## What the task requires
Your answer must consist solely of the number of lines that contain the word "from".

-- START Data excerpt --

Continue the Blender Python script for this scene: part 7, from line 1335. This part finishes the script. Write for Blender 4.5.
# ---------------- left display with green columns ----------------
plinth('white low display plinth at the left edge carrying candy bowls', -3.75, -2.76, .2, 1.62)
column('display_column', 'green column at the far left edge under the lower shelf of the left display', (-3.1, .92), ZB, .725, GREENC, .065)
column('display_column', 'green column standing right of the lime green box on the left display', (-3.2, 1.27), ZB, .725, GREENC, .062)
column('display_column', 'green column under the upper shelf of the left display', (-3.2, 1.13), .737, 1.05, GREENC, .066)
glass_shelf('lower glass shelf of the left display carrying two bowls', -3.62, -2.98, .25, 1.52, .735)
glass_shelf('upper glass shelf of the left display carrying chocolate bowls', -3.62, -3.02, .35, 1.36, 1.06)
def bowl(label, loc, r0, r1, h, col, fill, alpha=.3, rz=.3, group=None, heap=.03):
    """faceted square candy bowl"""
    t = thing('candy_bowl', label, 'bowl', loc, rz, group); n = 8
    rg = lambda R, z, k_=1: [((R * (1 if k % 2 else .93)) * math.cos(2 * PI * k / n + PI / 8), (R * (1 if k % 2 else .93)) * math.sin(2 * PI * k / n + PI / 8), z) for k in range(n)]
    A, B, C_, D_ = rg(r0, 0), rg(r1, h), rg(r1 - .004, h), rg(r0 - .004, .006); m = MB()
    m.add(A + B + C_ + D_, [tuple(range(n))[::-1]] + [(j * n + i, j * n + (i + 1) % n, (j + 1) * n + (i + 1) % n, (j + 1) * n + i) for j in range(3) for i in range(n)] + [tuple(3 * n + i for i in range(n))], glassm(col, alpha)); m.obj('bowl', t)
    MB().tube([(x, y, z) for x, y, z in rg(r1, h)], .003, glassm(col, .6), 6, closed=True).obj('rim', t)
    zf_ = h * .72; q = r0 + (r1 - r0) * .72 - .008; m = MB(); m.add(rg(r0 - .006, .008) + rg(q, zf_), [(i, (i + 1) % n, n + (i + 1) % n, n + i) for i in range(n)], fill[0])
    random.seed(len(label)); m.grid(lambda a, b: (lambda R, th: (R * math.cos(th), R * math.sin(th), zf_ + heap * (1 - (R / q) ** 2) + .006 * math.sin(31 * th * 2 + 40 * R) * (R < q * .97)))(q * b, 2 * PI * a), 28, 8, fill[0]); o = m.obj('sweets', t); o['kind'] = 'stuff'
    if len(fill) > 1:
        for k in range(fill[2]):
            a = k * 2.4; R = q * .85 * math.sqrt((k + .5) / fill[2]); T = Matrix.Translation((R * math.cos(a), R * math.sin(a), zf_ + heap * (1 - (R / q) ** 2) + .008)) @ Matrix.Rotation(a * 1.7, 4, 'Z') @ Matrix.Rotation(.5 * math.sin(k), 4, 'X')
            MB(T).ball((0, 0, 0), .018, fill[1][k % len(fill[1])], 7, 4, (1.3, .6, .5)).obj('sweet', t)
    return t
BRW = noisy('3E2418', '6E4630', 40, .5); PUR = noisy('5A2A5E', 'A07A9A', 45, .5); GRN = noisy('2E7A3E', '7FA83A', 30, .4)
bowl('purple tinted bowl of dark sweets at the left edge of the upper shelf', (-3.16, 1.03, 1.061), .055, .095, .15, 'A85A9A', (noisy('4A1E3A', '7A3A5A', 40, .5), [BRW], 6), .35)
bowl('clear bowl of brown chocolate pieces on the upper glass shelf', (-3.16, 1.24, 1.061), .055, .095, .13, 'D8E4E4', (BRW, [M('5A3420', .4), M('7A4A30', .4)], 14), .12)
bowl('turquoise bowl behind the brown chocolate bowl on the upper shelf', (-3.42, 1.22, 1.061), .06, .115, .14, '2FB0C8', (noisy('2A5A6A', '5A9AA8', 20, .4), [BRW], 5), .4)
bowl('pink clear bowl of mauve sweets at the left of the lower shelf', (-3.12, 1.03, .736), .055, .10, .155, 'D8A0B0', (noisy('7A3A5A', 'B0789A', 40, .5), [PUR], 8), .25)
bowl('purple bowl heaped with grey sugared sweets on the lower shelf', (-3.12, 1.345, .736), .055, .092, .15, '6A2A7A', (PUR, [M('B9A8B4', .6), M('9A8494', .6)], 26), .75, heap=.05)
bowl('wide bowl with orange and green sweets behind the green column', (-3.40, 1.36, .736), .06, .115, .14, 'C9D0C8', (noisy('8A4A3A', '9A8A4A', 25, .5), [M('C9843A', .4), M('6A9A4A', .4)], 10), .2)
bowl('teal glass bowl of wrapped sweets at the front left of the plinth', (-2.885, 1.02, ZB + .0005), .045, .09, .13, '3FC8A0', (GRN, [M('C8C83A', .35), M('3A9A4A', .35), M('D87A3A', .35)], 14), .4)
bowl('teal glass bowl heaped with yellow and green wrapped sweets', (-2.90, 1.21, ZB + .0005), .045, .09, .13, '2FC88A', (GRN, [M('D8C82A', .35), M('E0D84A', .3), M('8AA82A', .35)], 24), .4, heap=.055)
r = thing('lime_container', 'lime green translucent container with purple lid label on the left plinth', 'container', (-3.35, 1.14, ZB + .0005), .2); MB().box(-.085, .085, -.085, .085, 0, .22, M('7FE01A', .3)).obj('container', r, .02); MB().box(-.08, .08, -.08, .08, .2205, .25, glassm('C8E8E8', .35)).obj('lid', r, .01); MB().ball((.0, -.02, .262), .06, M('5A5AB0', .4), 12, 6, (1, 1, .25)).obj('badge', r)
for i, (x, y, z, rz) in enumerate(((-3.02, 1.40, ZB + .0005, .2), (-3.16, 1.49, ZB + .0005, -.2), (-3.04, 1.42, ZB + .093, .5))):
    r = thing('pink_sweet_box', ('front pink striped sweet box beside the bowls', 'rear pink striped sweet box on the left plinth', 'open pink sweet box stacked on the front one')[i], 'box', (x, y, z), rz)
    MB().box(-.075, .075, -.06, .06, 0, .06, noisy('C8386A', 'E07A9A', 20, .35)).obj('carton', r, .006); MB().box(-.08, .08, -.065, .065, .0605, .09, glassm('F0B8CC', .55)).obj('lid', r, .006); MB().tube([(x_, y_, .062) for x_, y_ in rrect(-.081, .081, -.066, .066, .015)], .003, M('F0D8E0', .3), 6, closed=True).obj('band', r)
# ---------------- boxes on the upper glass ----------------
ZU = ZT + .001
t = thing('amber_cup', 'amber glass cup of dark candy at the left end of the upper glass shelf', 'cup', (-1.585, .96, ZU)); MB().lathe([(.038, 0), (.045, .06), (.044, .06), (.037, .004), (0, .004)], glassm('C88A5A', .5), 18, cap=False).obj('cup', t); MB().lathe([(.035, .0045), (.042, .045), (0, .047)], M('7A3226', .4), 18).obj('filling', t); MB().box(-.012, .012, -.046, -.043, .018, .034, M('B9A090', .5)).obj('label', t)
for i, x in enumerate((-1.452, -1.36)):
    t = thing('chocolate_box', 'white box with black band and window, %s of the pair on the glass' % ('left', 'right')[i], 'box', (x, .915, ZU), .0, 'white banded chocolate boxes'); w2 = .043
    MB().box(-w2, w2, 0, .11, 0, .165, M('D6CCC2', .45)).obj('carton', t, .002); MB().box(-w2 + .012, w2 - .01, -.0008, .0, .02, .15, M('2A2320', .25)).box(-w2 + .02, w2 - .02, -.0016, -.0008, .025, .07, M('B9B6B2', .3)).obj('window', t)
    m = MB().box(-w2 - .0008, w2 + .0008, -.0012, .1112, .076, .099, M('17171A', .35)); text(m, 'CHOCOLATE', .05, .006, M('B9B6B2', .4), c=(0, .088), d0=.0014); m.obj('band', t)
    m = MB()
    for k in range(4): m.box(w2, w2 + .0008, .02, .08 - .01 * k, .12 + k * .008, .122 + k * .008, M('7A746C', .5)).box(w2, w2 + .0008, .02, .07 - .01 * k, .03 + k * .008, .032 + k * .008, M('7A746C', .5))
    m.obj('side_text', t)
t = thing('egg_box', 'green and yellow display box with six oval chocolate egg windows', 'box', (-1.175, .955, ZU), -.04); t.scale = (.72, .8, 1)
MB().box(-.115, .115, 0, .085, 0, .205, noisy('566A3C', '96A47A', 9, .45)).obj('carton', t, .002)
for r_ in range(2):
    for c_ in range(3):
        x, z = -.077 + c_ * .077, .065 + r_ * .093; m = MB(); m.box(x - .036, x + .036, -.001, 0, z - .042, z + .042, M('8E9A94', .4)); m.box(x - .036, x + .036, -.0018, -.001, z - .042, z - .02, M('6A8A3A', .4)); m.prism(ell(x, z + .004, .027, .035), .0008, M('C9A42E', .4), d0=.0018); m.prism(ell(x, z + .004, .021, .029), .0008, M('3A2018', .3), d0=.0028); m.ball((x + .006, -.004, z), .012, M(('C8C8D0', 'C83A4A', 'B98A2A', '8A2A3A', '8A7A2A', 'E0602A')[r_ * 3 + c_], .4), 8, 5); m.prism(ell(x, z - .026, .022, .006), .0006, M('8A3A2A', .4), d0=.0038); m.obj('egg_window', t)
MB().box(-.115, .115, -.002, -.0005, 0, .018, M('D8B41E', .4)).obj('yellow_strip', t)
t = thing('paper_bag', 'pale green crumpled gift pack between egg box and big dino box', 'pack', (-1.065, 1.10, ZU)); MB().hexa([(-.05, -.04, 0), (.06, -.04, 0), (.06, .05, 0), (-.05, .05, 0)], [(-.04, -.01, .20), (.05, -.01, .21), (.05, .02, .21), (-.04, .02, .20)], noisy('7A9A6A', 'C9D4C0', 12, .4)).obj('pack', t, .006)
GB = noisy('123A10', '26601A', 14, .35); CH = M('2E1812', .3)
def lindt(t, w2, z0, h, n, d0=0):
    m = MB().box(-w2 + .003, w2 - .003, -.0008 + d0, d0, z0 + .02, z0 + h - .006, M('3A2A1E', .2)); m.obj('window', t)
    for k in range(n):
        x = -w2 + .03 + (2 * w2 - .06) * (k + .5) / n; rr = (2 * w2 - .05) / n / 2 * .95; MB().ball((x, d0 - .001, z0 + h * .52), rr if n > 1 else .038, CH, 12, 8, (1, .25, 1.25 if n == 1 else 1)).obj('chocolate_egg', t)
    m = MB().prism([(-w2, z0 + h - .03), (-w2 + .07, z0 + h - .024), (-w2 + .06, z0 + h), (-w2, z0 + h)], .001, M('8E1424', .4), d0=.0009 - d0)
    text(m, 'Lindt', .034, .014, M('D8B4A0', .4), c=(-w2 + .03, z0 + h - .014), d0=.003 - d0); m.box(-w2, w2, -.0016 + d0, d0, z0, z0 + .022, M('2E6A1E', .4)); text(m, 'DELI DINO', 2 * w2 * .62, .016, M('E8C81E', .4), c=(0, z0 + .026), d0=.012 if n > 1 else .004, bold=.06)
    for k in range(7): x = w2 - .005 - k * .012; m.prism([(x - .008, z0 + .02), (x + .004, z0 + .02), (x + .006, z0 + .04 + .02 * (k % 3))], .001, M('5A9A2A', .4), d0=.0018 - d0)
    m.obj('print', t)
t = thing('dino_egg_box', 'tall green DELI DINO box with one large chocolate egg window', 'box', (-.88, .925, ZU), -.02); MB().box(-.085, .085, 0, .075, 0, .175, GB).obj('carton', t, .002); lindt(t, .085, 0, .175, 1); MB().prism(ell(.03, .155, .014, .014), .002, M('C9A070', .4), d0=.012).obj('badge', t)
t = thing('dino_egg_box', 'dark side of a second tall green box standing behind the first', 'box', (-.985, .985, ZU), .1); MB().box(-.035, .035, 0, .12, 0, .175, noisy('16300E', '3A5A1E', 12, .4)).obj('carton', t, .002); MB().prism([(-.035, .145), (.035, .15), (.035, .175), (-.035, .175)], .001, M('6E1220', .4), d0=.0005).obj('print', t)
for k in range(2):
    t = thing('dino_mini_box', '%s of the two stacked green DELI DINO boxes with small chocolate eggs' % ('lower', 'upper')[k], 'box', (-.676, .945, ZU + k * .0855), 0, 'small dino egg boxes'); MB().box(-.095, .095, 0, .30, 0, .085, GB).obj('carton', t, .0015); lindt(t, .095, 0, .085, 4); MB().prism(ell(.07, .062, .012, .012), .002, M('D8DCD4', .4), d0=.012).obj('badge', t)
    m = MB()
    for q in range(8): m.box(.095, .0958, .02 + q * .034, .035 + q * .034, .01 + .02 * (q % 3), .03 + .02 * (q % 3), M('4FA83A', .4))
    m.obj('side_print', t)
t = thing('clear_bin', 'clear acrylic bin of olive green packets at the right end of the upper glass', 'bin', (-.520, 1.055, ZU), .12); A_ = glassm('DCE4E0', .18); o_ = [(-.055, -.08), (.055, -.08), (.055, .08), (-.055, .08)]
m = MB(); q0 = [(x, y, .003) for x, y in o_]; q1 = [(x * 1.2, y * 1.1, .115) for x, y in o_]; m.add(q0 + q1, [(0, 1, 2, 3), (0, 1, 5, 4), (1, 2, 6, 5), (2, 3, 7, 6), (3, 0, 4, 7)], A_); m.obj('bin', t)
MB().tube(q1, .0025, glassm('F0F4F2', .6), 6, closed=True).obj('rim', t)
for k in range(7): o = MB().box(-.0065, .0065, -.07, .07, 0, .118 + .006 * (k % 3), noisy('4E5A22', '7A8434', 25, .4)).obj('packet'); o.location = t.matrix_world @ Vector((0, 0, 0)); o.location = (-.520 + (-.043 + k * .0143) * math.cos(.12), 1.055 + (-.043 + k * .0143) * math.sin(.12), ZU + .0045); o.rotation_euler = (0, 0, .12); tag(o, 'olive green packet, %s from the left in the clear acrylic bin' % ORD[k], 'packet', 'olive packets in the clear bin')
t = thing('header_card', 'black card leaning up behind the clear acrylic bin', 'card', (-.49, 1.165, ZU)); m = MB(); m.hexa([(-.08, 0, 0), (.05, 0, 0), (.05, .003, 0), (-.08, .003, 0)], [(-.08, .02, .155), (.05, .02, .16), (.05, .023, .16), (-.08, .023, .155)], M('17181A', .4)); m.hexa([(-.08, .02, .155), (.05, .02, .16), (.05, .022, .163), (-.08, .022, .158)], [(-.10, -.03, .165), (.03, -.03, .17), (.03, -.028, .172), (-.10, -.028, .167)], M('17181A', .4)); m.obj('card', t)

-- END Data excerpt --

## Exercise solution
2